A man who's spent more than 25 years on Alabama's death row for the murder of an off-duty sheriff's deputy could get a new trial after a district attorney said that "justice demands" it.
The evidence against Toforest Johnson "has unraveled over 20 years" and his 1998 conviction "cannot be justified or allowed to stand," Jefferson County DA Danny Carr wrote in court papers Monday, the Associated Press reported.
Carr, elected in 2018, has supported a new trial for Johnson since 2020 and filed a "friend of the court" brief on his behalf following a formal review of his case, according to the al.com website, which was first to report it.
Carr said credible witnesses placed Johnson elsewhere when Jefferson County Deputy Sheriff William Hardy was shot twice in the head while working a part-time security job at the Crown Sterling Suites hotel in Birmingham on July 19, 1995.

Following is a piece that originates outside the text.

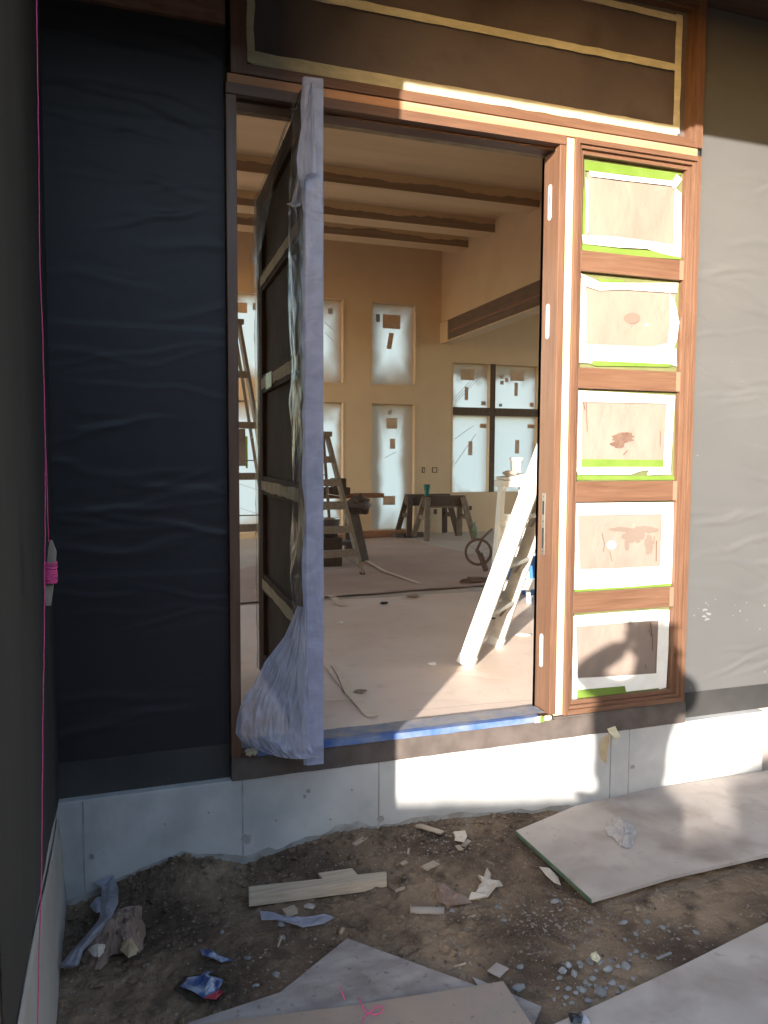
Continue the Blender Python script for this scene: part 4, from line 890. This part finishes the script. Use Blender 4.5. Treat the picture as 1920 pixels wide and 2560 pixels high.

In addition, Carr said, physical evidence contradicts the key witness against Johnson, a woman who received a $5,000 reward after testifying that she eavesdropped on a three-way phone call during which she overheard Johnson confess to Hardy's murder.
"A thorough review and investigation of the entire case leaves no confidence in the integrity of Johnson's conviction. The interest of justice demands that Johnson be granted a new trial," Carr wrote.
The DA's filing marked the latest move in a long-running legal battle in which former Alabama Attorney General Bill Baxley, former Chief Justice Drayton Nabers and several former judges and prosecutors have also called for a new trial for Johnson, AP said.
The lead prosecutor at Johnson's trial also "now has such grave concerns" that he supports a new trial, Carr said.
in 2022, the Alabama attorney general's office asked a judge to deny Johnson's petition for a new trial, saying that "Mr. Carr's opinion that Johnson should receive a new trial is just that, his opinion."
A spokesperson for Attorney General Steve Marshall didn't immediately return a request for comment from HNGN on Tuesday.